Glycerol oxidehydration to acrylic acid on complex mixed-metal oxides

The project of this Ph.D. thesis is based on a co-supervised collaboration between Università di Bologna, ALMA MATER STUDIORUM (Italy) and Instituto de Tecnología Química, Universitat Politècnica de València ITQ-UPV (Spain). This Ph.D. thesis is about the synthesis, characterization and catalytic testing of complex mixed-oxide catalysts mainly related to the family of Hexagonal Tungsten Bronzes (HTBs). These materials have been little explored as catalysts, although they have a great potential as multifunctional materials. Their peculiar acid properties can be coupled to other functionalities (e.g. redox sites) by isomorphous substitution of tungsten atoms with other transition metals such as vanadium, niobium and molybdenum. In this PhD thesis, it was demonstrated how it is possible to prepare substituted-HTBs by hydrothermal synthesis; these mixed-oxide were fully characterize by a number of physicochemical techniques such as XPS, HR-TEM, XAS etc. They were also used as catalysts for the one-pot glycerol oxidehydration to acrylic acid; this reaction might represent a viable chemical route to solve the important issue related to the co-production of glycerin along the biodiesel production chain.
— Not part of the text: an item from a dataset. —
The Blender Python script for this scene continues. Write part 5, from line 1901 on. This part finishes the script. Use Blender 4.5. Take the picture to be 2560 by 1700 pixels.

Acrylic acid yields as high as 51% were obtained and important structure-reactivity correlations were proved to govern the catalytic performance; only fine tuning of acid and redox properties as well as the in-framework presence of vanadium are fundamental to achieve noteworthy yields into the acid monomer. The overall results reported herein might represent an important contribution for future applications of HTBs in catalysis as well as a general guideline for a multifaceted approach for their physicochemical characterization.